TRINITAPOLI - Lucia Di Fidio è nata a Trinitapoli 71 anni fa e ha insegnato nella scuola elementare di Treviso dove risiede dal 1971.
Con il pensionamento si è ritagliata tempi della vita da dedicare ad attività creative che procurano piacere e soddisfazioni. Come volontaria ha collaborato con la Biblioteca Comunale di Paese, alla quale ha dato il suo prezioso contributo proponendo i titoli dei libri da acquistare e mettendo in ordine gli scaffali.
Grande, inoltre, è stato l’impegno dedicato alla CARITAS dove ha prestato la sua opera nei corsi di alfabetizzazione degli stranieri adulti.
Appassionata di lettura e di viaggi, gira il mondo per conoscere luoghi nuovi e soprattutto per osservare i comportamenti delle persone. E imparare.
Fa parte dell’Associazione 8 Marzo di Castagnole, nella cui sede le donne si incontrano per ricamare, cucire, lavorare a maglia , discutere e“stare insieme”,fornendo aiuto e solidarietà a chi ne ha bisogno.
D. Appena dopo l’unità d’Italia iniziò uno dei più grandi esodi nel mondo: l’epopea dell’emigrazione veneta. I veneti furono costretti ad abbandonare la loro terra e le loro case, in cerca di una nuova vita, dalle foreste del Brasile alle miniere del Belgio. Fu l’inizio di un’emigrazione dalle dimensioni bibliche: fra 1876 e 1901, su una popolazione di circa tre milioni, dovettero emigrare oltreoceano 1.904.719 Veneti. Un simile passato ha reso il popolo veneto molto più disponibile all’accoglienza degli immigrati?
R. L’argomento dell’emigrazione veneta viene affrontato dalle nuove generazioni soprattutto per porre in rilievo i sacrifici che i Veneti hanno dovuto affrontare per sopravvivere e per far raggiungere il livello di vita attuale. In primo impatto, chi viene da fuori è visto come colui che può portare via il lavoro o il benessere conquistato.

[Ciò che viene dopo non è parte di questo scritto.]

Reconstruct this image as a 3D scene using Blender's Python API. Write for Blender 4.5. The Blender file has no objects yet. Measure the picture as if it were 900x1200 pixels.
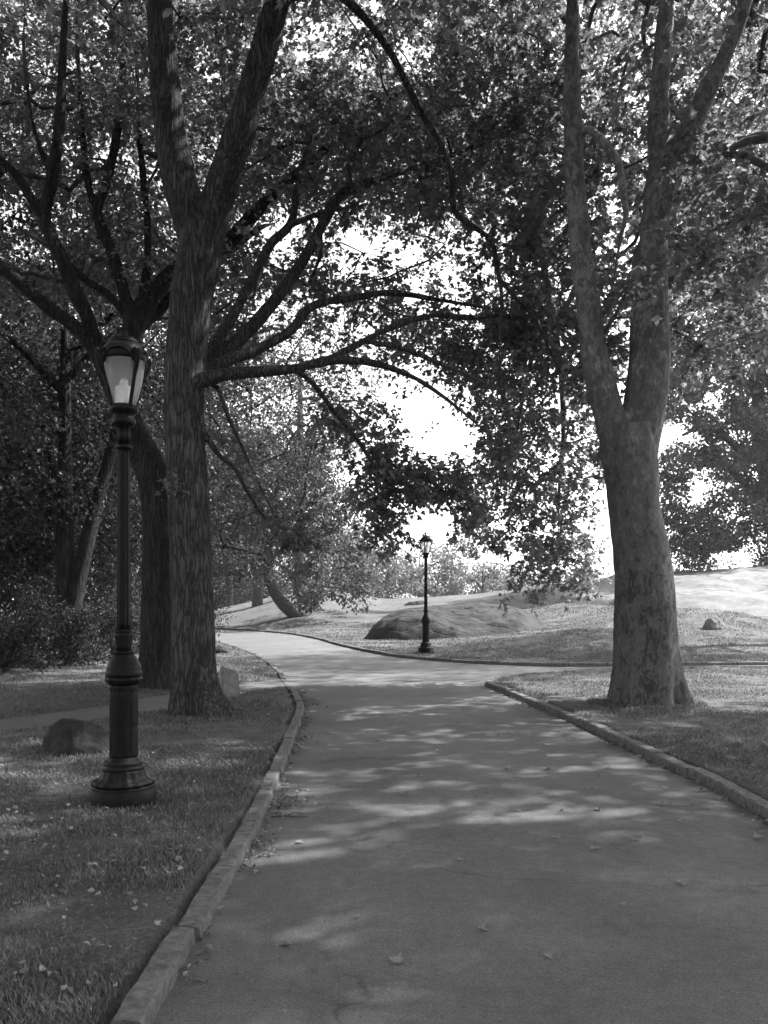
import bpy, bmesh, math, random
import numpy as np
from mathutils import Vector, noise

random.seed(7)
RNG = np.random.default_rng(7)
SC = bpy.context.scene
COL = SC.collection
EYE, HORIZON, F = 1.55, 707.0, 1000.0     # eye height (m), horizon row and focal length of the 900x1200 frame


def at(px, py, Y):
    return np.array([(px - 450.0) / F * Y, Y, EYE - (py - HORIZON) / F * Y])


# ------------------------------------------------------------------ scene objects
def link(o, parent=None):
    COL.objects.link(o)
    if parent is not None:
        o.parent = parent
    return o


def empty(name, loc=(0, 0, 0)):
    o = bpy.data.objects.new(name, None)
    o.location = Vector([float(v) for v in loc])
    o.empty_display_size = 0.2
    return link(o)


def tag(o, label=None, cat=None, group=None, kind=None):
    if label: o['label'] = label
    if cat: o['category'] = cat
    if group: o['group'] = group
    if kind: o['kind'] = kind
    return o


def mesh_np(name, verts, faces, mat=None, parent=None, smooth=True, origin=None):
    """faces: list of (n,k) index arrays."""
    verts = np.asarray(verts, dtype=np.float32)
    if origin is not None:
        verts = verts - np.asarray(origin, dtype=np.float32)
    me = bpy.data.meshes.new(name)
    faces = [np.asarray(f, dtype=np.int32) for f in faces if len(f)]
    nl = sum(f.size for f in faces)
    npoly = sum(len(f) for f in faces)
    me.vertices.add(len(verts))
    me.vertices.foreach_set('co', verts.ravel())
    me.loops.add(nl)
    me.loops.foreach_set('vertex_index', np.concatenate([f.ravel() for f in faces]))
    me.polygons.add(npoly)
    tot = np.concatenate([np.full(len(f), f.shape[1], dtype=np.int32) for f in faces])
    start = np.concatenate([[0], np.cumsum(tot)[:-1]]).astype(np.int32)
    me.polygons.foreach_set('loop_start', start)
    me.polygons.foreach_set('loop_total', tot)
    me.polygons.foreach_set('use_smooth', np.full(npoly, smooth))
    me.update(calc_edges=True)
    me.validate()
    if mat: me.materials.append(mat)
    o = bpy.data.objects.new(name, me)
    if parent is None and origin is not None:
        o.location = Vector([float(v) for v in origin])
    return link(o, parent)


class MB:
    """collects pieces of ONE object's mesh"""
    def __init__(s):
        s.v = []; s.f = {}; s.n = 0

    def add(s, verts, *faces):
        for f in faces:
            f = np.asarray(f, dtype=np.int64)
            if f.size == 0: continue
            s.f.setdefault(f.shape[1], []).append(f + s.n)
        s.v.append(np.asarray(verts, dtype=np.float64)); s.n += len(verts)

    def build(s, name, mat, parent=None, smooth=True, origin=None):
        return mesh_np(name, np.concatenate(s.v), [np.concatenate(x) for x in s.f.values()], mat, parent, smooth, origin)


def tube(pts, rad, sides=8, cap=True, wob=None):
    pts = np.asarray(pts, float); rad = np.asarray(rad, float)
    n = len(pts)
    t = np.gradient(pts, axis=0)
    t /= np.linalg.norm(t, axis=1)[:, None] + 1e-9
    ref = np.array([1.0, 0.05, 0.0]) if abs(t[0][2]) > 0.7 else np.array([0.03, 0.02, 1.0])
    u = np.zeros((n, 3))
    a = ref - t[0] * ref.dot(t[0]); u[0] = a / np.linalg.norm(a)
    for i in range(1, n):
        a = u[i-1] - t[i] * u[i-1].dot(t[i])
        u[i] = a / (np.linalg.norm(a) + 1e-9)
    w = np.cross(t, u)
    ang = np.linspace(0, 2*math.pi, sides, endpoint=False)
    R = rad[:, None] * np.ones((1, sides))
    if wob is not None: R = wob(R, ang)
    V = pts[:, None, :] + R[:, :, None] * (np.cos(ang)[None, :, None]*u[:, None, :] + np.sin(ang)[None, :, None]*w[:, None, :])
    V = V.reshape(-1, 3)
    i = np.arange(n-1)[:, None]*sides; j = np.arange(sides)[None, :]; j2 = (j+1) % sides
    q = np.stack([i+j, i+j2, i+sides+j2, i+sides+j], -1).reshape(-1, 4)
    tri = np.zeros((0, 3), int)
    if cap:
        V = np.vstack([V, pts[0], pts[-1]])
        c0, c1 = n*sides, n*sides+1
        jj = np.arange(sides); j2 = (jj+1) % sides
        tri = np.vstack([np.stack([j2, jj, np.full(sides, c0)], 1),
                         np.stack([(n-1)*sides+jj, (n-1)*sides+j2, np.full(sides, c1)], 1)])
    return V, q, tri


def crom(P, step=None, n=None):
    """Catmull-Rom resample of rows of P"""
    P = np.asarray(P, float)
    Q = np.vstack([2*P[0]-P[1], P, 2*P[-1]-P[-2]])
    out = []
    for i in range(len(P)-1):
        p0, p1, p2, p3 = Q[i:i+4]
        k = n or max(2, int(np.linalg.norm((p2-p1)[:3])/step)+1)
        t = np.linspace(0, 1, k, endpoint=False)[:, None]
        out.append(0.5*((2*p1)+(-p0+p2)*t+(2*p0-5*p1+4*p2-p3)*t*t+(-p0+3*p1-3*p2+p3)*t**3))
    out.append(P[-1][None])
    return np.vstack(out)


# ------------------------------------------------------------------ materials (all neutral greys: black and white photograph)
def nd(nt, typ, **kw):
    n = nt.nodes.new(typ)
    for k, v in kw.items():
        if k == 'ins':
            for kk, vv in v.items(): n.inputs[kk].default_value = vv
        else: setattr(n, k, v)
    return n


def g(v): return (v, v, v, 1)


def base_mat(name, rough=0.8, spec=0.3):
    m = bpy.data.materials.new(name); m.use_nodes = True
    nt = m.node_tree; b = nt.nodes['Principled BSDF']
    b.inputs['Roughness'].default_value = rough
    b.inputs['Specular IOR Level'].default_value = spec
    return m, nt, b


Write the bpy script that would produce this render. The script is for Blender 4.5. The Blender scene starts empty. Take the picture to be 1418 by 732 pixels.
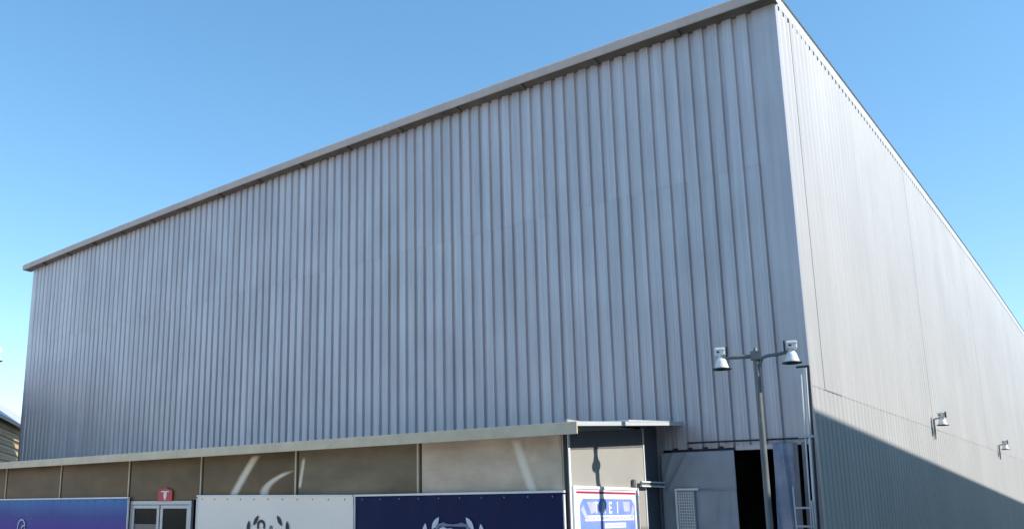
import bpy, bmesh, math, random
from mathutils import Vector, Matrix
R = math.radians
random.seed(7)
scene = bpy.context.scene
C = scene.collection

# ------------------------------------------------------------------ camera
cam = bpy.data.cameras.new("camera")
cam.sensor_fit = 'HORIZONTAL'; cam.sensor_width = 36.0
cam.lens = 1192.85 / 1418 * 36.0
cam.shift_x = (709 - 550.08) / 1418
cam.shift_y = (461.58 - 366) / 1418
cam.clip_start = 0.1; cam.clip_end = 9000
camo = bpy.data.objects.new("camera", cam); C.objects.link(camo)
camo.location = (4.0035, -15.0, 1.9)
camo.rotation_euler = (math.pi/2 + 0.19848, 0, 0.71121)
scene.camera = camo

# ------------------------------------------------------------------ sky, sun, exposure
SUN_AZ = 75.7      # degrees from +Y towards +X
SUN_EL = 35.5
sd = Vector((math.sin(R(SUN_AZ))*math.cos(R(SUN_EL)), math.cos(R(SUN_AZ))*math.cos(R(SUN_EL)), math.sin(R(SUN_EL))))
sun = bpy.data.lights.new("sun", 'SUN'); sun.energy = 3.6; sun.angle = R(0.5); sun.color = (1.0, 0.965, 0.91)
suno = bpy.data.objects.new("sun", sun); C.objects.link(suno)
suno.rotation_euler = sd.to_track_quat('Z', 'Y').to_euler()
suno.location = (20, 5, 30)

w = bpy.data.worlds.new("World"); scene.world = w; w.use_nodes = True
nt = w.node_tree; N = nt.nodes; L = nt.links; N.clear()
out = N.new('ShaderNodeOutputWorld'); bg = N.new('ShaderNodeBackground')
sky = N.new('ShaderNodeTexSky'); sky.sky_type = 'NISHITA'; sky.sun_disc = False
sky.sun_elevation = R(SUN_EL); sky.sun_rotation = R(SUN_AZ)
sky.altitude = 200; sky.air_density = 1.0; sky.dust_density = 0.15; sky.ozone_density = 2.2
bg.inputs['Strength'].default_value = 0.15
L.new(sky.outputs['Color'], bg.inputs['Color']); L.new(bg.outputs[0], out.inputs['Surface'])
# low cumulus all round the horizon
geo = N.new('ShaderNodeTexCoord'); sep = N.new('ShaderNodeSeparateXYZ')
L.new(geo.outputs['Generated'], sep.inputs[0])
mp = N.new('ShaderNodeMapping'); mp.inputs['Scale'].default_value = (9, 9, 22)
L.new(geo.outputs['Generated'], mp.inputs['Vector'])
cn = N.new('ShaderNodeTexNoise'); cn.inputs['Scale'].default_value = 1.0; cn.inputs['Detail'].default_value = 7; cn.inputs['Roughness'].default_value = .55
L.new(mp.outputs[0], cn.inputs['Vector'])
mr = N.new('ShaderNodeMapRange'); mr.inputs['From Min'].default_value = 0.135; mr.inputs['From Max'].default_value = 0.03
mr.inputs['To Min'].default_value = -0.35; mr.inputs['To Max'].default_value = 0.12
L.new(sep.outputs['Z'], mr.inputs['Value'])
ad = N.new('ShaderNodeMath'); ad.operation = 'ADD'; L.new(cn.outputs['Fac'], ad.inputs[0]); L.new(mr.outputs[0], ad.inputs[1])
m2 = N.new('ShaderNodeMapRange'); m2.inputs['From Min'].default_value = 0.50; m2.inputs['From Max'].default_value = 0.66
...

A mio modestissimo parere la pessima gestione del fenomeno migratorio da parte delle istituzioni nazionali ha rafforzato questo rifiuto dell’altro poiché i migranti non lavorano e questo, per un Veneto, è insopportabile.
Mi sembra giusto aggiungere, però, che in Veneto sono molto diffusi le adozioni e i sostegni a distanza, soprattutto verso l’Africa e l’India.
D. Quali sono le difficoltà (se ce ne sono state) che una donna del sud, come te, ha incontrato nello svolgimento della sua professione?
R. Per esercitare la mia professione non ho incontrato difficoltà come donna, ma come persona. Mi sono trovata in casa d’altri, quindi, con molta cautela, ho mosso i primi passi. Subito mi sono resa conto che dovevo “dimostrare” di essere capace di rispondere alle aspettative dei dirigenti, dei colleghi, dei genitori. Di conseguenza mi sono impegnata al massimo studiando, ascoltando e lavorando molto.
Tutto questo mi ha fatto crescere e mi ha arricchita, anche se mi è costato molta fatica.
Ho preferito rispondere con i fatti a provocazioni più o meno offensive sui meridionali, quasi sempre dettate da pregiudizi, perciò non degne di attenzione.
D. Questi anni vissuti in una regione del nord Italia ti hanno reso più critica o più tollerante nei confronti dei tuoi corregionali?
R. Quando sono nella mia Puglia non tollero il disprezzo per le regole e per quanto è pubblico.
Altri atteggiamenti, secondo me, fanno parte del folklore locale, perciò mi lasciano ricordi anche divertenti.
Mi piacerebbe, comunque, poter essere orgogliosa della mia terra un po’ più spesso.